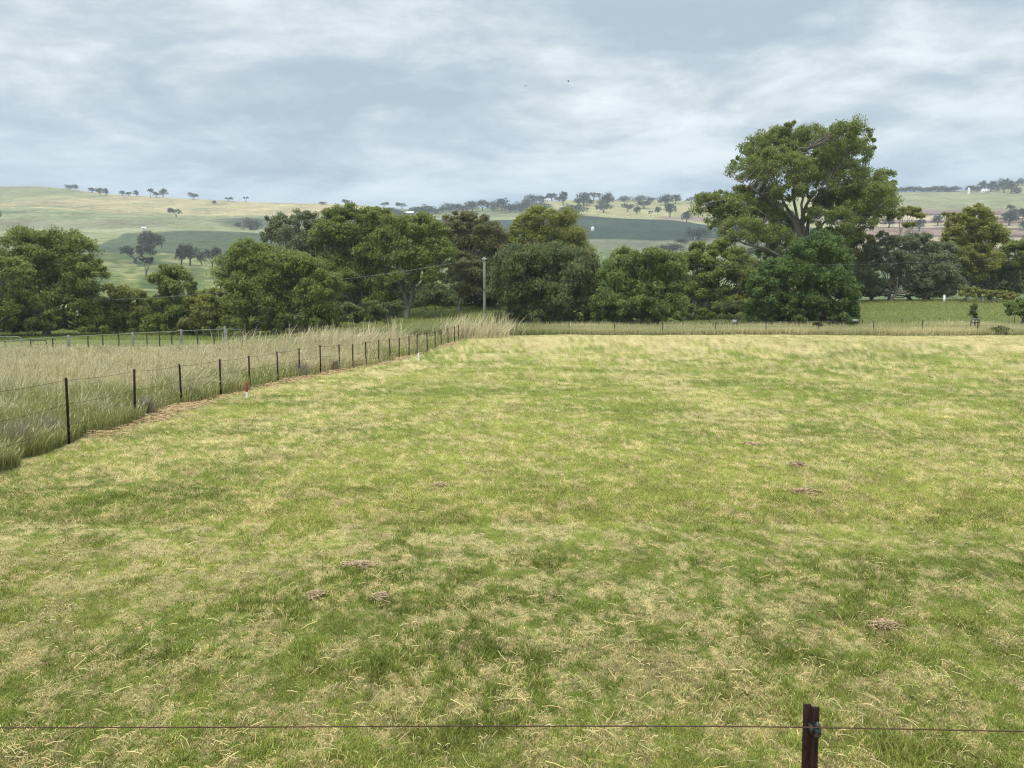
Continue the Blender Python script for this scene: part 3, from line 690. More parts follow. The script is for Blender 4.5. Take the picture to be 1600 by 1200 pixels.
def big_gum():
    Y = 112.; r = rs(77); k = Y / 1200; bpx = 1252
    bx = float(xat(bpx, Y)); bz = float(terrain(np.array([bx]), np.array([Y]))[0])
    root = thing('gum_tree', (bx, Y, bz), 'tallest spreading gum, grey limbs showing through its crown, rising above the tree line', 'tree')
    lobes = []
    for i, L in enumerate(BG):
        dy = r.uniform(-1, 1) * 5.0 if i % 3 else r.uniform(0, 6)
        c = at(L[0], L[1] + (8 if L[1] < 300 else 3), Y + dy)
        lobes.append((c[0] - bx, dy, c[2] - bz, L[2] * k * .95, L[2] * k * .9, L[3] * k * .95))
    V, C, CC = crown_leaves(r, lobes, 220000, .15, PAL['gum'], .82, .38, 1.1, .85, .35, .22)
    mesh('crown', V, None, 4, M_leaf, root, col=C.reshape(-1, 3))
    def P_(px, py, dy=0): c = at(px, py, Y + dy); return np.array([c[0] - bx, dy, c[2] - bz])
    mb = MB()
    def path(pts, r0, r1, n=14, sides=8):
        pts = np.array(pts); t = np.linspace(0, len(pts) - 1, n); i = np.minimum(t.astype(int), len(pts) - 2); f = (t - i)[:, None]
        f = f * 1.0; out = pts[i] * (1 - f) + pts[i + 1] * f
        out[1:-1] = (out[:-2] + 2 * out[1:-1] + out[2:]) / 4 + r.randn(n - 2, 3) * .06
        mb.tube(out, np.linspace(r0, r1, n) * .62, sides, cap=False); return out
    a = path([(0, 0, -.4), P_(1252, 440), P_(1256, 385)], 1.05, .80)
    limbs = []
    limbs.append(path([P_(1256, 395), P_(1248, 360), P_(1225, 328, -1), P_(1200, 310, -2), P_(1172, 292, -3)], .55, .12))
    limbs.append(path([P_(1254, 385), P_(1244, 345), P_(1222, 312, 1), P_(1208, 285, 2), P_(1185, 255, 2)], .5, .1))
    limbs.append(path([P_(1256, 385), P_(1253, 340), P_(1262, 315, -1), P_(1280, 295, -2), P_(1300, 272, -2)], .55, .12))
    limbs.append(path([P_(1258, 390), P_(1262, 345), P_(1275, 310, 2), P_(1295, 270, 3), P_(1322, 225, 3)], .5, .08))
    limbs.append(path([P_(1254, 370), P_(1240, 320), P_(1245, 280, 3), P_(1240, 240, 3), P_(1225, 215, 3)], .42, .07))
    limbs.append(path([P_(1256, 370), P_(1252, 315, -2), P_(1265, 270, -2), P_(1262, 232, -2)], .4, .07))
    limbs.append(path([P_(1262, 410), P_(1285, 395, -2), P_(1318, 372, -3), P_(1345, 352, -3), P_(1368, 325, -3)], .45, .1))
    limbs.append(path([P_(1250, 430), P_(1225, 405, -3), P_(1195, 385, -4), P_(1165, 383, -4), P_(1140, 368, -4), P_(1115, 340, -4)], .45, .08))
    limbs.append(path([P_(1250, 420), P_(1225, 385, 2), P_(1205, 360, 3), P_(1175, 345, 3)], .35, .08))
    limbs.append(path([P_(1258, 380), P_(1290, 345, 2), P_(1330, 315, 3), P_(1350, 285, 3)], .38, .08))
    limbs.append(path([P_(1215, 320, -1), P_(1190, 305, -2), P_(1160, 285, -2)], .22, .05))
    limbs.append(path([P_(1225, 350, -1), P_(1185, 330, -2), P_(1150, 310, -2), P_(1115, 315, -2)], .22, .05))
    allp = np.concatenate(limbs)
    for cc in CC:
        for q in cc[::2]:
            d = np.linalg.norm(allp - q, axis=1) + 1.2 * np.maximum(0, allp[:, 2] - q[2]); s0 = allp[np.argmin(d)]
            if np.linalg.norm(s0 - q) < 7: limb(mb, r, s0, q, .09, .025, 5, .03, 4)
    mb.build('trunk', M_bark, root, smooth=True)
big_gum()

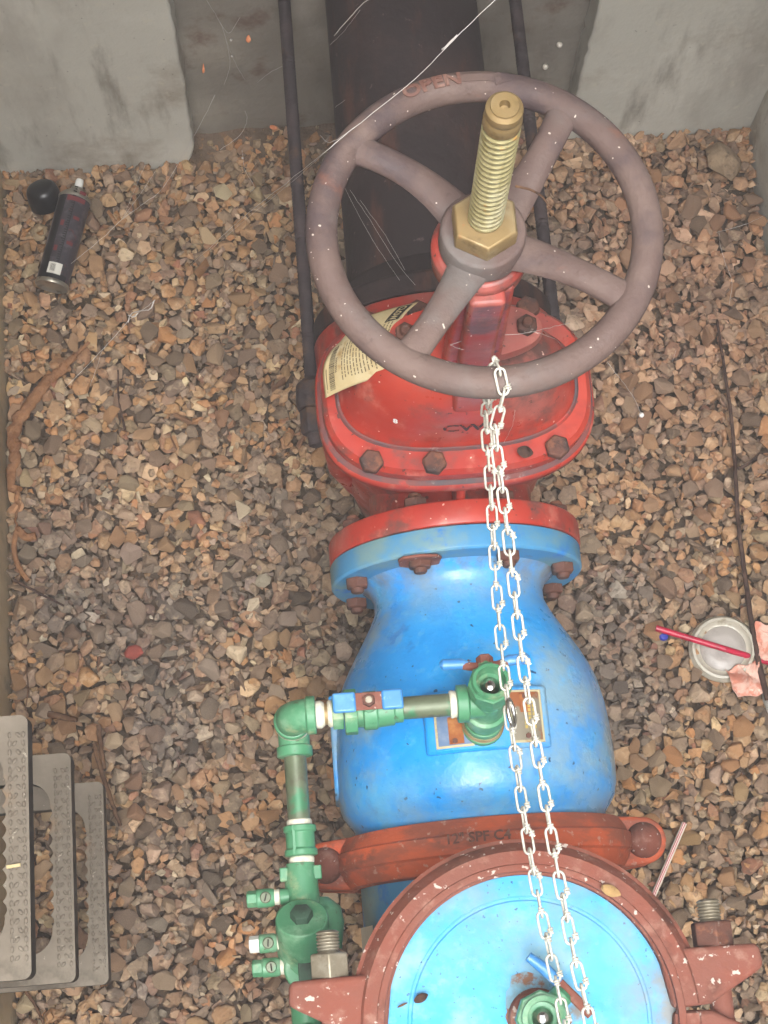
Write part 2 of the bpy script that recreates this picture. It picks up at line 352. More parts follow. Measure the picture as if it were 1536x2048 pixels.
PAL = [('b08e6a', 5), ('bd9c78', 3.6), ('a67e58', 3.2), ('b98a5e', 2.4), ('948070', 5), ('857568', 4.6), ('6f655c', 3), ('a0765c', 2), ('9a8b74', 2.4), ('cdb596', 1.5), ('b5804f', 1.3), ('a39488', 2), ('5a524d', 1.2), ('95604f', .4), ('d8cab0', .6)]
PC = np.array([lin(c)[:3] for c, _ in PAL]); PW = np.array([k for _, k in PAL]); PW = PW / PW.sum()

CELL = .005
gx0, gy0, gx1, gy1 = XL, -.55, XR, YF + .03
GW, GH = int((gx1 - gx0) / CELL), int((gy1 - gy0) / CELL)
hm = np.zeros((GH, GW))
def drop(n, smin, smax, p, tries=4):
    out = []
    for _ in range(n):
        d = smin + (smax - smin) * rng.random() ** p
        k = max(1, int(d * .40 / CELL)); best = None
        for _t in range(tries):
            ix = int(rng.integers(0, GW)); iy = int(rng.integers(0, GH))
            x0, x1, y0, y1 = max(0, ix - k), min(GW, ix + k + 1), max(0, iy - k), min(GH, iy + k + 1)
            h = hm[y0:y1, x0:x1].mean()
            if best is None or h < best[0]: best = (h, ix, iy, x0, x1, y0, y1)
        h, ix, iy, x0, x1, y0, y1 = best
        x = gx0 + (ix + .5) * CELL; y = gy0 + (iy + .5) * CELL
        x = min(max(x, XL + d * .42), XR - d * .42)
        if y > YF - d * .42 and not (RX0 + .02 < x < RX1 - .02): y = YF - d * .42
        z = h + d * .17
        sub = hm[y0:y1, x0:x1]; np.maximum(sub, z + d * .16, out=sub)
        out.append((x, y, z, d))
    return out
stones = drop(8000, .014, .030, 1.0) + drop(8200, .019, .047, 1.8, 6) + drop(5000, .010, .022, 1.0, 6)
tp_ = float(np.median(hm)) - .014
for k in range(260):                                   # stones strewn over the dirt inside the recess
    d_ = .010 + .020 * rng.random() ** 1.6; x_ = RX0 + .02 + (RX1 - RX0 - .04) * rng.random(); y_ = YF - .03 + .07 * rng.random()
    z_ = -.030 + min(1, (y_ - YF + .06) / .1) * .056 + d_ * .12
    stones.append((x_, y_, z_ + tp_, d_))
S = np.array(stones); nS = len(S)
top = np.median(hm); S[:, 2] -= top - .014           # pack so that the surface lies about z = 0.012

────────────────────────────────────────

▶ [Short exercise]
Return the material exactly as given, apart from the pictures.

▶ [Written answer]
Continue the Blender Python script for this scene: part 3, from line 690. More parts follow. The script is for Blender 4.5. Take the picture to be 1600 by 1200 pixels.
def big_gum():
    Y = 112.; r = rs(77); k = Y / 1200; bpx = 1252
    bx = float(xat(bpx, Y)); bz = float(terrain(np.array([bx]), np.array([Y]))[0])
    root = thing('gum_tree', (bx, Y, bz), 'tallest spreading gum, grey limbs showing through its crown, rising above the tree line', 'tree')
    lobes = []
    for i, L in enumerate(BG):
        dy = r.uniform(-1, 1) * 5.0 if i % 3 else r.uniform(0, 6)
        c = at(L[0], L[1] + (8 if L[1] < 300 else 3), Y + dy)
        lobes.append((c[0] - bx, dy, c[2] - bz, L[2] * k * .95, L[2] * k * .9, L[3] * k * .95))
    V, C, CC = crown_leaves(r, lobes, 220000, .15, PAL['gum'], .82, .38, 1.1, .85, .35, .22)
    mesh('crown', V, None, 4, M_leaf, root, col=C.reshape(-1, 3))
    def P_(px, py, dy=0): c = at(px, py, Y + dy); return np.array([c[0] - bx, dy, c[2] - bz])
    mb = MB()
    def path(pts, r0, r1, n=14, sides=8):
        pts = np.array(pts); t = np.linspace(0, len(pts) - 1, n); i = np.minimum(t.astype(int), len(pts) - 2); f = (t - i)[:, None]
        f = f * 1.0; out = pts[i] * (1 - f) + pts[i + 1] * f
        out[1:-1] = (out[:-2] + 2 * out[1:-1] + out[2:]) / 4 + r.randn(n - 2, 3) * .06
        mb.tube(out, np.linspace(r0, r1, n) * .62, sides, cap=False); return out
    a = path([(0, 0, -.4), P_(1252, 440), P_(1256, 385)], 1.05, .80)
    limbs = []
    limbs.append(path([P_(1256, 395), P_(1248, 360), P_(1225, 328, -1), P_(1200, 310, -2), P_(1172, 292, -3)], .55, .12))
    limbs.append(path([P_(1254, 385), P_(1244, 345), P_(1222, 312, 1), P_(1208, 285, 2), P_(1185, 255, 2)], .5, .1))
    limbs.append(path([P_(1256, 385), P_(1253, 340), P_(1262, 315, -1), P_(1280, 295, -2), P_(1300, 272, -2)], .55, .12))
    limbs.append(path([P_(1258, 390), P_(1262, 345), P_(1275, 310, 2), P_(1295, 270, 3), P_(1322, 225, 3)], .5, .08))
    limbs.append(path([P_(1254, 370), P_(1240, 320), P_(1245, 280, 3), P_(1240, 240, 3), P_(1225, 215, 3)], .42, .07))
    limbs.append(path([P_(1256, 370), P_(1252, 315, -2), P_(1265, 270, -2), P_(1262, 232, -2)], .4, .07))
    limbs.append(path([P_(1262, 410), P_(1285, 395, -2), P_(1318, 372, -3), P_(1345, 352, -3), P_(1368, 325, -3)], .45, .1))
    limbs.append(path([P_(1250, 430), P_(1225, 405, -3), P_(1195, 385, -4), P_(1165, 383, -4), P_(1140, 368, -4), P_(1115, 340, -4)], .45, .08))
    limbs.append(path([P_(1250, 420), P_(1225, 385, 2), P_(1205, 360, 3), P_(1175, 345, 3)], .35, .08))
    limbs.append(path([P_(1258, 380), P_(1290, 345, 2), P_(1330, 315, 3), P_(1350, 285, 3)], .38, .08))
    limbs.append(path([P_(1215, 320, -1), P_(1190, 305, -2), P_(1160, 285, -2)], .22, .05))
    limbs.append(path([P_(1225, 350, -1), P_(1185, 330, -2), P_(1150, 310, -2), P_(1115, 315, -2)], .22, .05))
    allp = np.concatenate(limbs)
    for cc in CC:
        for q in cc[::2]:
            d = np.linalg.norm(allp - q, axis=1) + 1.2 * np.maximum(0, allp[:, 2] - q[2]); s0 = allp[np.argmin(d)]
            if np.linalg.norm(s0 - q) < 7: limb(mb, r, s0, q, .09, .025, 5, .03, 4)
    mb.build('trunk', M_bark, root, smooth=True)
big_gum()

Write part 2 of the bpy script that recreates this picture. It picks up at line 352. More parts follow. Measure the picture as if it were 1536x2048 pixels.
PAL = [('b08e6a', 5), ('bd9c78', 3.6), ('a67e58', 3.2), ('b98a5e', 2.4), ('948070', 5), ('857568', 4.6), ('6f655c', 3), ('a0765c', 2), ('9a8b74', 2.4), ('cdb596', 1.5), ('b5804f', 1.3), ('a39488', 2), ('5a524d', 1.2), ('95604f', .4), ('d8cab0', .6)]
PC = np.array([lin(c)[:3] for c, _ in PAL]); PW = np.array([k for _, k in PAL]); PW = PW / PW.sum()

CELL = .005
gx0, gy0, gx1, gy1 = XL, -.55, XR, YF + .03
GW, GH = int((gx1 - gx0) / CELL), int((gy1 - gy0) / CELL)
hm = np.zeros((GH, GW))
def drop(n, smin, smax, p, tries=4):
    out = []
    for _ in range(n):
        d = smin + (smax - smin) * rng.random() ** p
        k = max(1, int(d * .40 / CELL)); best = None
        for _t in range(tries):
            ix = int(rng.integers(0, GW)); iy = int(rng.integers(0, GH))
            x0, x1, y0, y1 = max(0, ix - k), min(GW, ix + k + 1), max(0, iy - k), min(GH, iy + k + 1)
            h = hm[y0:y1, x0:x1].mean()
            if best is None or h < best[0]: best = (h, ix, iy, x0, x1, y0, y1)
        h, ix, iy, x0, x1, y0, y1 = best
        x = gx0 + (ix + .5) * CELL; y = gy0 + (iy + .5) * CELL
        x = min(max(x, XL + d * .42), XR - d * .42)
        if y > YF - d * .42 and not (RX0 + .02 < x < RX1 - .02): y = YF - d * .42
        z = h + d * .17
        sub = hm[y0:y1, x0:x1]; np.maximum(sub, z + d * .16, out=sub)
        out.append((x, y, z, d))
    return out
stones = drop(8000, .014, .030, 1.0) + drop(8200, .019, .047, 1.8, 6) + drop(5000, .010, .022, 1.0, 6)
tp_ = float(np.median(hm)) - .014
for k in range(260):                                   # stones strewn over the dirt inside the recess
    d_ = .010 + .020 * rng.random() ** 1.6; x_ = RX0 + .02 + (RX1 - RX0 - .04) * rng.random(); y_ = YF - .03 + .07 * rng.random()
    z_ = -.030 + min(1, (y_ - YF + .06) / .1) * .056 + d_ * .12
    stones.append((x_, y_, z_ + tp_, d_))
S = np.array(stones); nS = len(S)
top = np.median(hm); S[:, 2] -= top - .014           # pack so that the surface lies about z = 0.012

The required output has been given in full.